The Wildcats need a late-game scorer in the worst way, as evident by their 64-63 loss to Colorado. After rebounding a CU miss with 30 seconds remaining, Arizona settled for a 3-pointer from Kevin Parrom at the buzzer and once again missed Derrick Williams’ ability to throw on his Superman cape and save the day.

With the loss, Arizona moved to 0-3 this season in games decided by four points or less — last season the Wildcats went 5-3 in such games. Miller said on Tuesday that Arizona still hasn’t established a Mariano Rivera-like closer and “that’s one of the things that we don’t do well right now at the end of games.”

That could quickly change if Turner can deliver in crunch time. As of late, Turner’s looked the part. The freshman averaged 10 points and 2.6 rebounds, 1.6 assists and 1.6 steals in Arizona’s last three games. He shot 9-of-20 during that span.

“Now people are finally starting to see his potential and see him play better,” Arizona forward Kevin Parrom said. “I think he’s doing a great job at the point guard position. I personally love the way he passes the ball. He just spreads out the court and is a great point guard.”

Turner’s ability to penetrate and get to the line may just be the remedy the Wildcats are desperately searching for late in games.

The question becomes: Is a 19-year-old freshman with 18 collegiate games under his belt ready to take on such a task? The Sacramento, Calif., native thinks so.

“I’m just comfortable with the ball in my hands at the end of games. I feel like I can get to the line easy,” Turner said. “I never thought it would get to that point but if (Miller) wants to put the ball in my hands at the end of the game I’d be comfortable doing that.”

Senior Jesse Perry said after the Colorado game that it’s up to the older guys to demand the ball late in games. But according to Miller, he hasn’t seen his veterans step up to that challenge consistently.

Kyle Fogg, who Miller said will be the second option behind Turner in late-game situations, had a chance to create for himself against CU, but chose to kick the ball out to Parrom for the 3-pointer.

Fogg also missed a potential game-tying jumper in the lane at the buzzer against Oregon at home. He came up with huge plays down the stretch against Oregon State, but he, Perry and Hill have yet to prove themselves as closers.

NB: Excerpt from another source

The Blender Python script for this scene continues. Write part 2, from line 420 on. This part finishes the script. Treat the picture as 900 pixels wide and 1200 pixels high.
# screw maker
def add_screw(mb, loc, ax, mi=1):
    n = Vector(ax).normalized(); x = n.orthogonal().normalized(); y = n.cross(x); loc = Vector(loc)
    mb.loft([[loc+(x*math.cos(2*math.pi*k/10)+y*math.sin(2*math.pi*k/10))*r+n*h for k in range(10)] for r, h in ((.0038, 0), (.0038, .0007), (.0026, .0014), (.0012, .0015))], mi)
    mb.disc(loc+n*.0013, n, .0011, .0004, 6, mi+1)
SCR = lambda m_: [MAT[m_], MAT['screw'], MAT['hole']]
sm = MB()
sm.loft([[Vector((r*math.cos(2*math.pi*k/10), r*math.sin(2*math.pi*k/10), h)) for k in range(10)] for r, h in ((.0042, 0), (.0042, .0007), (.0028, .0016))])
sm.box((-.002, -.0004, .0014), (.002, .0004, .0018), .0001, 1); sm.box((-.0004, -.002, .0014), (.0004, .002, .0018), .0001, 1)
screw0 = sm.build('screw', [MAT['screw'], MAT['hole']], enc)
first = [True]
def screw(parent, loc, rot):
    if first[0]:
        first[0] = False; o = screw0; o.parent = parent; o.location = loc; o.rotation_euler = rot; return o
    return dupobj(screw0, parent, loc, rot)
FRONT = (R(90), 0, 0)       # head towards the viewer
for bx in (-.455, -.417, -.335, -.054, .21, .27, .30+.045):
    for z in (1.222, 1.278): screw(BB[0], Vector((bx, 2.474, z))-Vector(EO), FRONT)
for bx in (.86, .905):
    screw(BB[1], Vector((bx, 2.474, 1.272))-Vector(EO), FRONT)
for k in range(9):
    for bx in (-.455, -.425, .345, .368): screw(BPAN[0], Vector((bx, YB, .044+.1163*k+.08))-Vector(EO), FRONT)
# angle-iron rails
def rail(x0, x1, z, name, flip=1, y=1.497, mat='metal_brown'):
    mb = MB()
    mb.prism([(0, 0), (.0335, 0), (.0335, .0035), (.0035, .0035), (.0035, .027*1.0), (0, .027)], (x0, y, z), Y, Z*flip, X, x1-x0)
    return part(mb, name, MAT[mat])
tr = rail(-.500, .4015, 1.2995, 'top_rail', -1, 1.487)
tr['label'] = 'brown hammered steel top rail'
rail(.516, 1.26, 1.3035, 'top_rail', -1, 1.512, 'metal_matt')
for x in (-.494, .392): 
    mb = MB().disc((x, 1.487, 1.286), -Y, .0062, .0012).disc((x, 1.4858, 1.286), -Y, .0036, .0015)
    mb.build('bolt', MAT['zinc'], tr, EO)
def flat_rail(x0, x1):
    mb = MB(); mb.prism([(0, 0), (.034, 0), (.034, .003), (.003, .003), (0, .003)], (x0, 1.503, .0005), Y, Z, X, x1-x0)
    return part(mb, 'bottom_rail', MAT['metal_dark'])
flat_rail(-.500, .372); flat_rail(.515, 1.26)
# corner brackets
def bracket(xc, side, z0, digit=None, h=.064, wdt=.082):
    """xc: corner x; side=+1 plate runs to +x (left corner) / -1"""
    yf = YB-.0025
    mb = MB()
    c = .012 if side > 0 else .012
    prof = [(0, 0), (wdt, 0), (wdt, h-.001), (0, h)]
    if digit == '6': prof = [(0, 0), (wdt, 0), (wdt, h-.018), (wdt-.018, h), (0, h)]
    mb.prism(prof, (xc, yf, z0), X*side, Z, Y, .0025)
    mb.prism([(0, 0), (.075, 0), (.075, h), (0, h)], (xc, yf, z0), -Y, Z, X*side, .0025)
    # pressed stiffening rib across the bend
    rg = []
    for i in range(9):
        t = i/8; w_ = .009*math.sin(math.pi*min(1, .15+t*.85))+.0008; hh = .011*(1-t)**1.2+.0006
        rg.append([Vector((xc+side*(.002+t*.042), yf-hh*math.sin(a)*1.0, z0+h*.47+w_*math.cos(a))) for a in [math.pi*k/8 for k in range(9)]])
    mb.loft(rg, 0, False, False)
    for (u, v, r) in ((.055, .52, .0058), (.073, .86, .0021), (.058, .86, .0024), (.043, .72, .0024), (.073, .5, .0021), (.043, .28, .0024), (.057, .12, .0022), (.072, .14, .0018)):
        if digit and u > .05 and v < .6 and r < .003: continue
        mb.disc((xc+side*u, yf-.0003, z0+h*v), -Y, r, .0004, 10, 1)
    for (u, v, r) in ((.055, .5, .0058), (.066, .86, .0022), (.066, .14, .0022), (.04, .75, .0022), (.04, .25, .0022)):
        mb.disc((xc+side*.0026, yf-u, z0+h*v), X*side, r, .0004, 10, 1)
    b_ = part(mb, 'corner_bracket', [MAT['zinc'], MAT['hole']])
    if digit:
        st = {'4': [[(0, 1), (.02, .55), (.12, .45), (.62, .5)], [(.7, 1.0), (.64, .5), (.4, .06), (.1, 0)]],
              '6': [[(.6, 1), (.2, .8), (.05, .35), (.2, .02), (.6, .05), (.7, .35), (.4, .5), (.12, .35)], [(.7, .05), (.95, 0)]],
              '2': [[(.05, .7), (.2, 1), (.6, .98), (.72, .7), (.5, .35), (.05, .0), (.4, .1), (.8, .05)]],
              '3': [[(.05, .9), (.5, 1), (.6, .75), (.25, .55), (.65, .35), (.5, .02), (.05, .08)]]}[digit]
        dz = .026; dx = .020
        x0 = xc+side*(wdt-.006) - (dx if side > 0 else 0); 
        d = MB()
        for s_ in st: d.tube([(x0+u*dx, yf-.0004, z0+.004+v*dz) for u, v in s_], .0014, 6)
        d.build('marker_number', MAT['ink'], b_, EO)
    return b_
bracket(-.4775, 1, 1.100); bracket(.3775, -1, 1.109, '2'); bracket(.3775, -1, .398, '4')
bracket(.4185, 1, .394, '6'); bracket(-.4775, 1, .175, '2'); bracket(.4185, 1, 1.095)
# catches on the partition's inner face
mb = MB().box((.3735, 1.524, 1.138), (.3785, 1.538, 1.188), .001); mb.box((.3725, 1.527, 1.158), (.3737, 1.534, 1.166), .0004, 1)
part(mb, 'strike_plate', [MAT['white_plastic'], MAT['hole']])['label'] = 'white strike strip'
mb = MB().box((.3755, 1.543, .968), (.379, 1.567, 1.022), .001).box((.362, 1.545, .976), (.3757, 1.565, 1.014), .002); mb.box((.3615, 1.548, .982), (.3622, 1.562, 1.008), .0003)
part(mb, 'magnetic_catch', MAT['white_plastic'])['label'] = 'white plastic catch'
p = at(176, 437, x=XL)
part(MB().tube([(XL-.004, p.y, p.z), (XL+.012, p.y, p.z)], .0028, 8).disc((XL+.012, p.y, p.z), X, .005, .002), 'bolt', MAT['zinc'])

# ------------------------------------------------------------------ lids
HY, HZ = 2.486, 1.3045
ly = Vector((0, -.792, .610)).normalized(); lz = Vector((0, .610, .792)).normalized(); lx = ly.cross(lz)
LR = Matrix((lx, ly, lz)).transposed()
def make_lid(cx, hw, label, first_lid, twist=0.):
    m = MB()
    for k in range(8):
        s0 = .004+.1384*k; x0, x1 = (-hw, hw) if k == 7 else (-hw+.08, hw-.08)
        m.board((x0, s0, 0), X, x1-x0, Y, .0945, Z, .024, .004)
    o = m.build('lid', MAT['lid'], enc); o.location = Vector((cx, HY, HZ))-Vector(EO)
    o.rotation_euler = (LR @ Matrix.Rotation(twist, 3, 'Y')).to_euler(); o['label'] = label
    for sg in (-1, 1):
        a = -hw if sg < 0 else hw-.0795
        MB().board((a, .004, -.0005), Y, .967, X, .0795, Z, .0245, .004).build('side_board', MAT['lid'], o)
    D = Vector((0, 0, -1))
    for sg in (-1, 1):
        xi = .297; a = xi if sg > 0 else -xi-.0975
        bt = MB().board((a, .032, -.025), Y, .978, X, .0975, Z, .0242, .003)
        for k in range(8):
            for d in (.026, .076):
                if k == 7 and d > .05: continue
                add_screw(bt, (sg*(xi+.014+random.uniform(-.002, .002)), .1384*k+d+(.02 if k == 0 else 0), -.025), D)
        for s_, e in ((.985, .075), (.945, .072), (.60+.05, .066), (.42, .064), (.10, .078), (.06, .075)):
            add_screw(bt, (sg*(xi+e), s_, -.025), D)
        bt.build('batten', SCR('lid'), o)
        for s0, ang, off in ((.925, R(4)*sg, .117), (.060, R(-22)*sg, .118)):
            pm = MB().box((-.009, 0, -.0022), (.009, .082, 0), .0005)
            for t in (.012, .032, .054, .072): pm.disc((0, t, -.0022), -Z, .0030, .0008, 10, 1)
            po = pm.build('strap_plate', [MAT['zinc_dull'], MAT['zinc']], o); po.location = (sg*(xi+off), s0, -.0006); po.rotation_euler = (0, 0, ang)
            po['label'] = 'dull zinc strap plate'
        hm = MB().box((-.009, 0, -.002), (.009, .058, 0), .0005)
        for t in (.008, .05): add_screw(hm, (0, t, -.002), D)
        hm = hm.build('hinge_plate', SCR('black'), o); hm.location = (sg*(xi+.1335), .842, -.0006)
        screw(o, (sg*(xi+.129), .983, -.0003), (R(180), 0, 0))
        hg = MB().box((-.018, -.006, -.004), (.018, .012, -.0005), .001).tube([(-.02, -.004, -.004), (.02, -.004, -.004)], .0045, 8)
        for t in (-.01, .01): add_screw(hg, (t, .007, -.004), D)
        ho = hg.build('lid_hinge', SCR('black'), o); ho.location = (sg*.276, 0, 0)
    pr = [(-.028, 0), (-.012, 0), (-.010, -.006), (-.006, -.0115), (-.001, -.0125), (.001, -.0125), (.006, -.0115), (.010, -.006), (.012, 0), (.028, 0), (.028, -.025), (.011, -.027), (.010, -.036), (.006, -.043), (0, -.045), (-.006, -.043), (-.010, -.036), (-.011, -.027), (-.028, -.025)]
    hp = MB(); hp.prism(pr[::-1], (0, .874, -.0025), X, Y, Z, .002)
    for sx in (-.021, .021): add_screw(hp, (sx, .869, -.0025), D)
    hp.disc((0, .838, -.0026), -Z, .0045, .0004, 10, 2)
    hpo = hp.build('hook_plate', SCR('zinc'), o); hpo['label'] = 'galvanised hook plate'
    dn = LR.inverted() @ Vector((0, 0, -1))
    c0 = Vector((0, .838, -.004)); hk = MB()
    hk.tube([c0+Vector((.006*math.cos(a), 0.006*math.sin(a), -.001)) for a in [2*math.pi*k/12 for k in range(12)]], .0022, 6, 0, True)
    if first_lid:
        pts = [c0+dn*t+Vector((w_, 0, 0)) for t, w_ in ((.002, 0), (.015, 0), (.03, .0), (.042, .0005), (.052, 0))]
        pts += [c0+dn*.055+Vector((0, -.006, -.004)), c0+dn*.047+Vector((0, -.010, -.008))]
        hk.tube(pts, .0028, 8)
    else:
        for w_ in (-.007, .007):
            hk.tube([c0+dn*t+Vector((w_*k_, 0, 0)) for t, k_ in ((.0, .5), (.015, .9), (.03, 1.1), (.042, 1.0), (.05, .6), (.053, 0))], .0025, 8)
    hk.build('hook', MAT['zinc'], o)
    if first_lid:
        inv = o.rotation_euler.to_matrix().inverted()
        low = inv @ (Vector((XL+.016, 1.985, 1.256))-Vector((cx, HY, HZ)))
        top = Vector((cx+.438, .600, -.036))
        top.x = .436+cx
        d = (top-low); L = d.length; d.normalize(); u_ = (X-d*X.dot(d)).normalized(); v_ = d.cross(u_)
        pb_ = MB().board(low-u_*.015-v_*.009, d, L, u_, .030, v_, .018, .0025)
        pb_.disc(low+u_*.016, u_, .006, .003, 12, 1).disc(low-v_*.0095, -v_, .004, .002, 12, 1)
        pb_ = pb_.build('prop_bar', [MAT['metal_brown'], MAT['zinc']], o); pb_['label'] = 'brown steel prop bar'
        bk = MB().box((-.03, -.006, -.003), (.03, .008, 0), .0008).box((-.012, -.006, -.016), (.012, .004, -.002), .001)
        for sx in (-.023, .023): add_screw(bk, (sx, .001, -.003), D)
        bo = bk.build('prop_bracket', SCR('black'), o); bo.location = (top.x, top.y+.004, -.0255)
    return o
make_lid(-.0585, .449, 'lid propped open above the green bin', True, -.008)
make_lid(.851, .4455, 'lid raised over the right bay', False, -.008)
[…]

Miller admitted that the Wildcats miss Momo Jones and Williams, whose late-game heroics carried them to the Elite Eight a season ago. He even pointed to two seasons ago when Jones and Nic Wise often helped Arizona steal wins it shouldn’t have.

“Both of them were really good in the clutch,” Miller said. “Look back at our first year, we were so lucky to be 16-15. We were probably more like a 13-win team but three or four times, buzzer beaters, free throws going in.”

But Miller said even without Jones, Williams and Wise, “that’s not to say we can’t all the sudden win a couple of these hard-fought games and turn it right around.”

Turner will get his chance to do exactly that. And after a rocky start to his college career, he says he’s poised to take on that role.

“I feel comfortable in any environment now,” Turner said. “I just feel a lot more comfortable playing college ball.”